# [The data]
-- START --
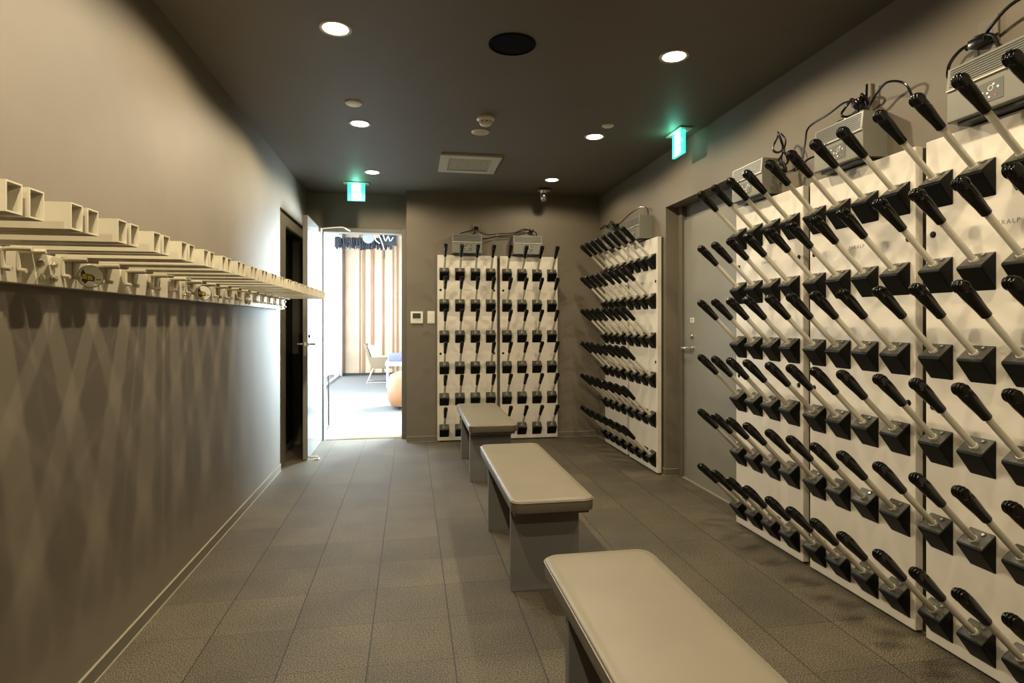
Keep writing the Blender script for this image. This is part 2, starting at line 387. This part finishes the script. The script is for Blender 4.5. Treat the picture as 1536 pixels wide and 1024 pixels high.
f = MB(); f.box(.88, 1.22, -.10, -.07, 2.93, 2.96); f.box(.88, 1.22, -.10, -.07, 2.72, 2.74); f.box(1.19, 1.22, -.10, -.07, 2.72, 2.96); f.box(.88, .91, -.10, -.07, 2.72, 2.96); f.box(.9, 1.2, -.075, -.07, 2.73, 2.94)
f.build('bracket', M['darkfelt'], hd)
s = MB()
s.tube([(.84, -.14, 2.96), (.90, -.15, 2.84), (.95, -.14, 2.70), (.97, -.14, 2.62)], .010, 6, smooth=4)
s.tube([(.95, -.14, 2.93), (1.0, -.15, 2.80), (1.05, -.14, 2.90), (1.09, -.15, 2.80), (1.15, -.14, 2.88)], .010, 6, smooth=4)
s.tube([(.78, -.14, 2.94), (.80, -.15, 2.82), (.88, -.14, 2.75)], .010, 6, smooth=4)
s.build('strand', M['cushw'], hd, smooth=True)
MB().tube([(.95, -.13, 2.68), (.97, -.13, 2.56), (.96, -.13, 2.44)], .014, 6, smooth=4).build('dangling_strip', M['blackm'], hd, smooth=True)

# ------------------------------------------------------------------ boot dryers
PW, PT, PH = .58, .05, 1.80
BLK = [(0.0, .125), (-.055, .080), (-.057, .073), (0.0, 0.0)]
def add_block_mesh():
    b = MB(); b.prism(BLK, -.045, .045, 'x', .0035); return b
ax = Vector((0, -math.sin(math.radians(45.5)), math.cos(math.radians(45.5))))   # tube axis in local dryer space
nz = Vector((0, math.cos(math.radians(45.5)), math.sin(math.radians(45.5))))
BASE = Vector((0, -.030, .0955))
def tube_mesh():
    b = MB(); b.tube([BASE-ax*.006, BASE+ax*.20], .0105, 14)
    b.tube([BASE-ax*.004, BASE+ax*.012], .0135, 14); return b
def nozzle_mesh():
    b = MB(); O = BASE+ax*.176; rs = []
    for s, a, t in ((0, .0125, .0125), (.002, .0148, .0150), (.010, .0150, .0155), (.022, .0150, .0160), (.040, .0158, .0172), (.065, .0175, .0195), (.090, .0190, .0212), (.112, .0188, .0208), (.128, .0165, .0185), (.138, .0120, .0130), (.142, .005, .006)):
        p = O+ax*s + nz*(-.10*max(0, s-.05)**1.5)
        rs.append([p+Vector((1, 0, 0))*math.cos(2*PI*k/18)*a + nz*math.sin(2*PI*k/18)*t for k in range(18)])
    b.rings(rs)
    for i in range(4):
        x = (i-1.5)*.0095; r = .0200 if i in (1, 2) else .0172
        c = O+ax*.1240 + nz*(-.003)
        t = []
        for rr, h in ((r-.008, -.0036), (r-.0030, -.0034), (r-.0009, -.0022), (r, 0), (r-.0009, .0022), (r-.0030, .0034), (r-.008, .0036)):
            t.append([c+Vector((x+h, 0, 0))+(ax*math.cos(2*PI*k/20)*1.2+nz*math.sin(2*PI*k/20))*rr for k in range(20)])
        b.rings(t)
    return b
def screw_mesh():
    b = MB(); p = Vector((.012, -.012, .1155)); n = Vector((0, -.045, .055)).normalized()*-1
    n = Vector((0, -.634, .773))
    b.tube([p-n*.002, p+n*.0012], .0095, 16); b.tube([p, p+n*.004], .0055, 10, mi=1); return b

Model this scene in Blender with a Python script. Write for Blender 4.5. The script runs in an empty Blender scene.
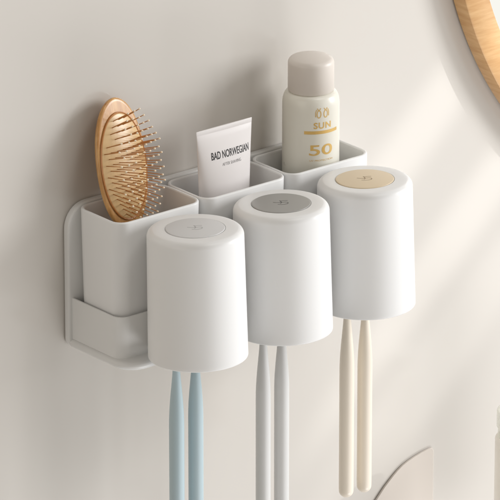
import bpy, bmesh, math, random
from mathutils import Vector, Matrix
random.seed(7)
K = 0.00072                      # one layout unit = 0.72 mm
sc = bpy.context.scene
col = sc.collection

def P(X, d, Z):                  # along the wall, out from the wall, up  -> world metres
    return Vector((X * K, -d * K, Z * K))

# ------------------------------------------------------------------ materials
def srgb(r, g, b):
    f = lambda c: (c / 255 / 12.92) if c / 255 <= .04045 else ((c / 255 + .055) / 1.055) ** 2.4
    return (f(r), f(g), f(b), 1)

def mat(name, color, rough=.4, spec=.5, bump=0.0, bscale=900, var=.0, vscale=40, metallic=0, coat=0, sss=0, trans=0, coat_rough=.1):
    m = bpy.data.materials.new(name); m.use_nodes = True
    nt = m.node_tree; b = nt.nodes['Principled BSDF']
    b.inputs['Base Color'].default_value = color
    b.inputs['Roughness'].default_value = rough
    b.inputs['Specular IOR Level'].default_value = spec
    b.inputs['Metallic'].default_value = metallic
    b.inputs['Coat Weight'].default_value = coat
    b.inputs['Coat Roughness'].default_value = coat_rough
    b.inputs['Transmission Weight'].default_value = trans
    if sss:
        b.inputs['Subsurface Weight'].default_value = sss
        b.inputs['Subsurface Radius'].default_value = (1, .9, .8)
        b.inputs['Subsurface Scale'].default_value = .0015
    tc = nt.nodes.new('ShaderNodeTexCoord')
    if var:
        n = nt.nodes.new('ShaderNodeTexNoise'); n.inputs['Scale'].default_value = vscale; n.inputs['Detail'].default_value = 4
        nt.links.new(tc.outputs['Object'], n.inputs['Vector'])
        r = nt.nodes.new('ShaderNodeMapRange')
        r.inputs[1].default_value = .3; r.inputs[2].default_value = .7
        r.inputs[3].default_value = max(0, rough - var); r.inputs[4].default_value = rough + var
        nt.links.new(n.outputs['Fac'], r.inputs[0]); nt.links.new(r.outputs[0], b.inputs['Roughness'])
    if bump:
        n = nt.nodes.new('ShaderNodeTexNoise'); n.inputs['Scale'].default_value = bscale; n.inputs['Detail'].default_value = 3
        nt.links.new(tc.outputs['Object'], n.inputs['Vector'])
        bp = nt.nodes.new('ShaderNodeBump'); bp.inputs['Strength'].default_value = bump; bp.inputs['Distance'].default_value = .0002
        nt.links.new(n.outputs['Fac'], bp.inputs['Height']); nt.links.new(bp.outputs[0], b.inputs['Normal'])
    return m

def wood(name, c1, c2, stretch, rough=.4, coat=.0, scale=60):
    m = bpy.data.materials.new(name); m.use_nodes = True
    nt = m.node_tree; b = nt.nodes['Principled BSDF']
    b.inputs['Roughness'].default_value = rough; b.inputs['Coat Weight'].default_value = coat
    b.inputs['Coat Roughness'].default_value = .2
    tc = nt.nodes.new('ShaderNodeTexCoord'); mp = nt.nodes.new('ShaderNodeMapping'); mp.inputs['Scale'].default_value = stretch
    n = nt.nodes.new('ShaderNodeTexNoise'); n.inputs['Scale'].default_value = scale; n.inputs['Detail'].default_value = 6
    n.inputs['Roughness'].default_value = .6; n.inputs['Distortion'].default_value = .15
    r = nt.nodes.new('ShaderNodeValToRGB')
    r.color_ramp.elements[0].position = .3; r.color_ramp.elements[0].color = c1
    r.color_ramp.elements[1].position = .7; r.color_ramp.elements[1].color = c2
    nt.links.new(tc.outputs['Object'], mp.inputs[0]); nt.links.new(mp.outputs[0], n.inputs['Vector'])
    nt.links.new(n.outputs['Fac'], r.inputs[0]); nt.links.new(r.outputs[0], b.inputs['Base Color'])
    bp = nt.nodes.new('ShaderNodeBump'); bp.inputs['Strength'].default_value = .15; bp.inputs['Distance'].default_value = .0003
    nt.links.new(n.outputs['Fac'], bp.inputs['Height']); nt.links.new(bp.outputs[0], b.inputs['Normal'])
    return m

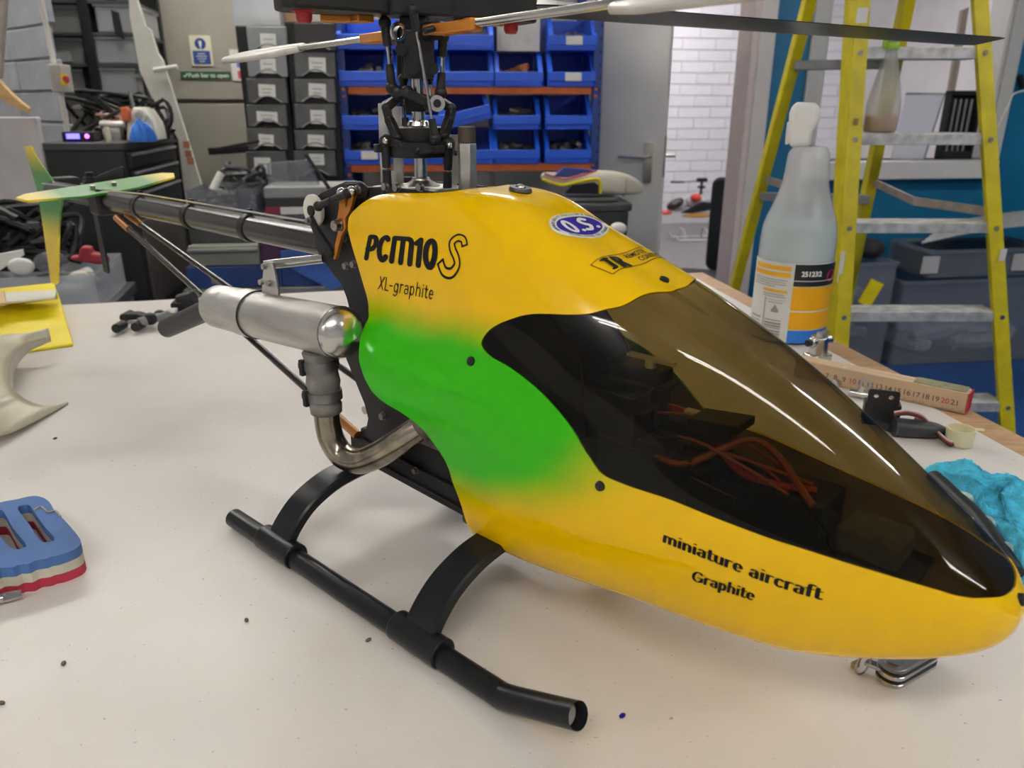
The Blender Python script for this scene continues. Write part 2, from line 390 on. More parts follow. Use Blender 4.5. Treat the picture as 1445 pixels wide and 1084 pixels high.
# ================================================================== the table
def table_mat():
    m = mat('white_table_top', (.74, .70, .66), .38)
    nt = m.node_tree; b = nt.nodes['Principled BSDF']; tc = nt.nodes.new('ShaderNodeTexCoord')
    def N(scale, detail=4, st=None):
        n = nt.nodes.new('ShaderNodeTexNoise'); n.inputs['Scale'].default_value = scale; n.inputs['Detail'].default_value = detail
        if st:
            mp = nt.nodes.new('ShaderNodeMapping'); mp.inputs['Scale'].default_value = st; mp.inputs['Rotation'].default_value = (0, 0, .3); nt.links.new(tc.outputs['Object'], mp.inputs[0]); nt.links.new(mp.outputs[0], n.inputs[0])
        else: nt.links.new(tc.outputs['Object'], n.inputs[0])
        return n.outputs['Fac']
    def ramp(fac, p0, c0, p1, c1):
        r = nt.nodes.new('ShaderNodeValToRGB'); r.color_ramp.elements[0].position = p0; r.color_ramp.elements[0].color = (*c0, 1)
        r.color_ramp.elements[1].position = p1; r.color_ramp.elements[1].color = (*c1, 1); nt.links.new(fac, r.inputs[0]); return r.outputs[0]
    def mul(a, c):
        x = nt.nodes.new('ShaderNodeMix'); x.data_type = 'RGBA'; x.blend_type = 'MULTIPLY'; x.inputs['Factor'].default_value = 1
        nt.links.new(a, x.inputs['A']); nt.links.new(c, x.inputs['B']); return x.outputs['Result']
    base = ramp(N(5), .3, (.70, .655, .615), .7, (.76, .725, .69))
    specks = ramp(N(260, 2), .25, (.6, .55, .5), .275, (1, 1, 1))
    stain = ramp(N(9, 6), .28, (.955, .94, .92), .45, (1, 1, 1))
    scr = ramp(N(30, 3, (1, 28, 1)), .25, (.93, .92, .90), .29, (1, 1, 1))
    nt.links.new(mul(mul(mul(base, specks), stain), scr), b.inputs['Base Color'])
    rr = nt.nodes.new('ShaderNodeMapRange'); rr.inputs[3].default_value = .3; rr.inputs[4].default_value = .5; nt.links.new(N(18), rr.inputs[0]); nt.links.new(rr.outputs[0], b.inputs['Roughness'])
    bp = nt.nodes.new('ShaderNodeBump'); bp.inputs['Strength'].default_value = .12; bp.inputs['Distance'].default_value = .001; nt.links.new(N(420, 3), bp.inputs['Height']); nt.links.new(bp.outputs[0], b.inputs['Normal'])
    return m
PLY = mat('plywood_edge', (.50, .31, .16), .55, noise=.25, nscale=25, stretch=(1, 6, 1))
TC = Vector((.44, 1.745, 0)); tl = Vector((-.973, -.232, 0)); tn = Vector((.162, -.987, 0))
tt = thing('workbench', 'large white topped workbench with plywood edging carrying the helicopter', 'table', (TC.x, TC.y, FLOOR))
def tp(a, b_, z=0.0): p = tl * a + tn * b_; return (p.x, p.y, z - FLOOR)
EW = .042
def quadprism(mb, cs, z0, z1): mb.prism([(c[0], c[1]) for c in cs], z0 - FLOOR, z1 - FLOOR)
b = MB(); quadprism(b, [tp(EW, 0), tp(2.6, 0), tp(2.6, 2.35), tp(EW, 2.35)], -.018, 0.0); b.build('top', table_mat(), tt, smooth=0, bevel=.0015)
b = MB(); quadprism(b, [tp(0, 0), tp(EW, 0), tp(EW, 2.35), tp(0, 2.35)], -.03, -.001); b.build('edging', PLY, tt, smooth=0, bevel=.002)
b = MB(); quadprism(b, [tp(.06, .05), tp(2.55, .05), tp(2.55, 2.3), tp(.06, 2.3)], -.075, -.018); b.build('under_frame', PLY, tt, smooth=0)
for a_, b_ in ((.12, .12), (2.48, .12), (2.48, 2.2), (.12, 2.2)):
    p = tp(a_, b_); MB().box((p[0], p[1], (-FLOOR - .075) / 2), (.07, .07, -FLOOR - .075), rz=R(13)).build('leg', PLY, tt, smooth=0)
# ================================================================== the helicopter
NET=[
(-.06,[(0,.293),(.032,.288),(.042,.260),(.046,.203),(.068,.172),(.069,.13),(.055,.07),(0,.05)]),
(-.02,[(0,.299),(.034,.294),(.044,.264),(.047,.204),(.069,.172),(.070,.13),(.055,.07),(0,.05)]),
(.03,[(0,.302),(.036,.297),(.046,.267),(.049,.205),(.071,.172),(.073,.128),(.055,.066),(0,.048)]),
(.08,[(0,.305),(.036,.300),(.048,.268),(.054,.206),(.072,.172),(.073,.125),(.056,.055),(0,.038)]),
(.12,[(0,.3),(.035,.296),(.050,.262),(.058,.204),(.071,.170),(.073,.12),(.057,.052),(0,.036)]),
(.16,[(0,.283),(.034,.280),(.052,.248),(.060,.195),(.070,.157),(.072,.11),(.056,.052),(0,.037)]),
(.20,[(0,.267),(.034,.265),(.053,.233),(.062,.184),(.069,.145),(.070,.10),(.053,.054),(0,.040)]),
(.25,[(0,.248),(.033,.245),(.052,.212),(.061,.171),(.066,.138),(.065,.10),(.048,.058),(0,.044)]),
(.30,[(0,.226),(.030,.222),(.047,.193),(.056,.162),(.061,.136),(.059,.100),(.043,.060),(0,.048)]),
(.35,[(0,.198),(.026,.194),(.041,.173),(.049,.152),(.053,.134),(.051,.100),(.038,.066),(0,.054)]),
(.40,[(0,.164),(.020,.162),(.032,.154),(.038,.145),(.041,.132),(.039,.107),(.028,.082),(0,.073)]),
(.43,[(0,.1415),(.013,.141),(.021,.139),(.026,.135),(.028,.127),(.026,.112),(.018,.096),(0,.090)]),
(.4435,[(0,.129),(.006,.128),(.010,.127),(.013,.125),(.014,.121),(.013,.114),(.008,.107),(0,.105)]),
(.447,[(0,.119)]*8),
]
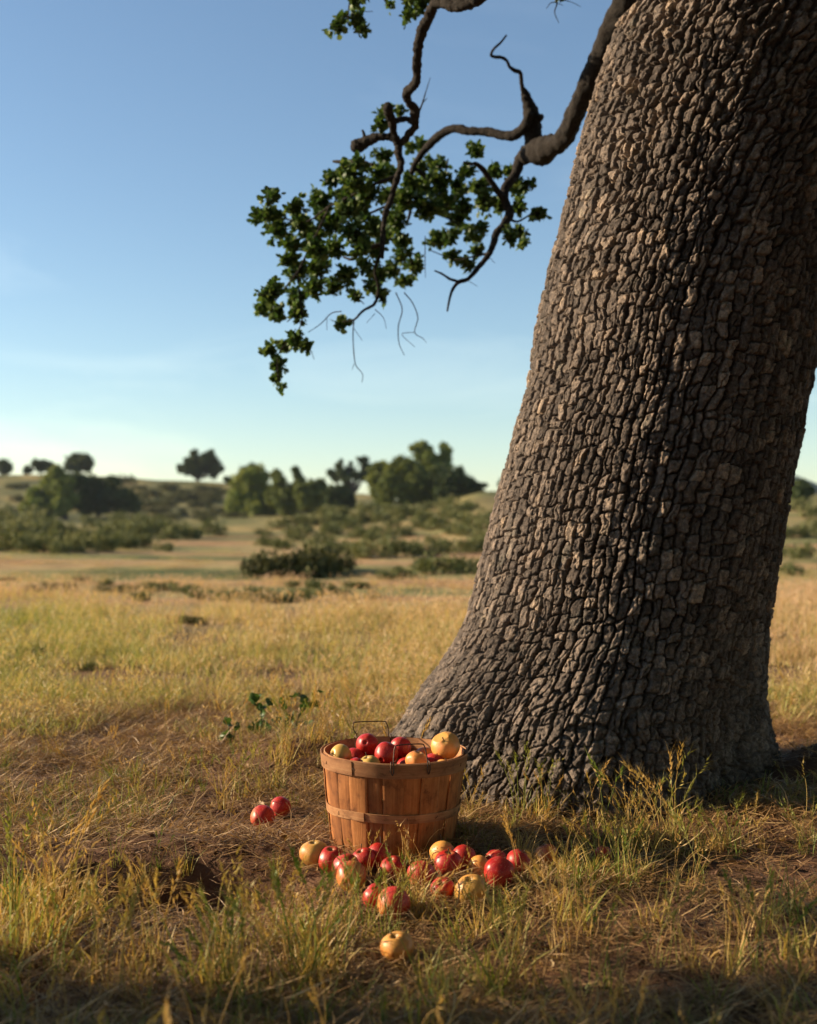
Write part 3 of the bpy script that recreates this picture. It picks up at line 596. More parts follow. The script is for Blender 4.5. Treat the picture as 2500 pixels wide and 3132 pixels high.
for (tx_, ty_, tz_) in [(-4.5, 1.2, 5.6), (-1.5, -3.5, 6.2), (3.5, -3.8, 6.5), (6.5, 2.5, 7), (3.0, 7.5, 7.2), (-2.5, 6.0, 7.0), (2.0, 2.0, 7.5)]:
    e = np.array([tx_, ty_, tz_]); m1 = topc + (e - topc) * .35 + (0, 0, .7); m2 = topc + (e - topc) * .7 + (0, 0, .5)
    tube(mb, np.array([topc + (0, 0, -.5), topc + (0, 0, .1), m1, m2, e]), [.34, .32, .2, .13, .05], 14, 5, .15, seed=int(tx_ * 10) + 60)
tube(mb, np.array([(-4.5, 1.2, 5.6), (-5.6, 1.5, 4.3), (-5.9, 1.8, 3.2), (-5.8, 2.05, 2.3)]), [.05, .04, .03, .012], 8, 4, .1)
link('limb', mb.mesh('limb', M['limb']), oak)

# ------------------------------------------------------------------ basket
BX, BY = (1250 - 1250) / F * 3.19, 3.19
BX = (1202 + 0 - CX) / F * 3.19; BZ = 0.0
bk = link('apple_basket', None); bk.location = (BX, BY, BZ); bk.rotation_euler = (math.radians(.6), math.radians(.8), 0); bk.empty_display_size = .1
tag(bk, 'round wooden slatted bushel basket heaped with apples, standing in the dry grass', 'basket')
RT, RB, HB = .1835, .153, .247
def rad_at(z): return RB + (RT - RB) * (z / HB) ** .92
def panel(mb, a0, a1, z0, z1, off, th, ns=7, nz=14, bow=0, edge=.0, skew=0, lap=0, seed=0):
    """curved slat following the cone between two angles"""
    A = np.linspace(0, 1, ns); Zs = np.linspace(0, 1, nz); g = []
    for o in (off + th, off):
        for zt in Zs:
            for at in A:
                z = z0 + (z1 - z0) * zt; ang = a0 + (a1 - a0) * at + skew * zt
                R = rad_at(z) + o + lap * at + bow * math.sin(zt * math.pi) + edge * (2 * at - 1) ** 2
                R += .0009 * math.sin(z * 60 + seed * 3.1) * (at - .5) * 2
                g.append((R * math.cos(ang), R * math.sin(ang), z))
    g = np.array(g); n1 = ns * nz; q = []
    for j in range(nz - 1):
        for i in range(ns - 1):
            a = j * ns + i; q.append((a, a + 1, a + ns + 1, a + ns)); q.append((n1 + a, n1 + a + ns, n1 + a + ns + 1, n1 + a + 1))
    for i in range(ns - 1):
        q.append((i, n1 + i, n1 + i + 1, i + 1)); k = (nz - 1) * ns + i; q.append((k, k + 1, n1 + k + 1, n1 + k))
    for j in range(nz - 1):
        a = j * ns; q.append((a, a + ns, n1 + a + ns, n1 + a)); a = j * ns + ns - 1; q.append((a, n1 + a, n1 + a + ns, a + ns))
    uv = []
    for o in (0, 1):
        for zt in Zs:
            for at in A: uv.append((at * (a1 - a0) * .17, (z0 + (z1 - z0) * zt)))
    mb.add(g, q, None, .5, np.array(uv))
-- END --
# [Given exercise]
Repeat, word for word, the lines of the material above from the one holding "Model this scene" through the one holding "col = sc.collection". Leave out pictures.

# [Answer for the task]
Model this scene in Blender with a Python script. Write for Blender 4.5. The script runs in an empty Blender scene.
import bpy, bmesh, math, random
from mathutils import Vector, Matrix
random.seed(7)
K = 0.00072                      # one layout unit = 0.72 mm
sc = bpy.context.scene
col = sc.collection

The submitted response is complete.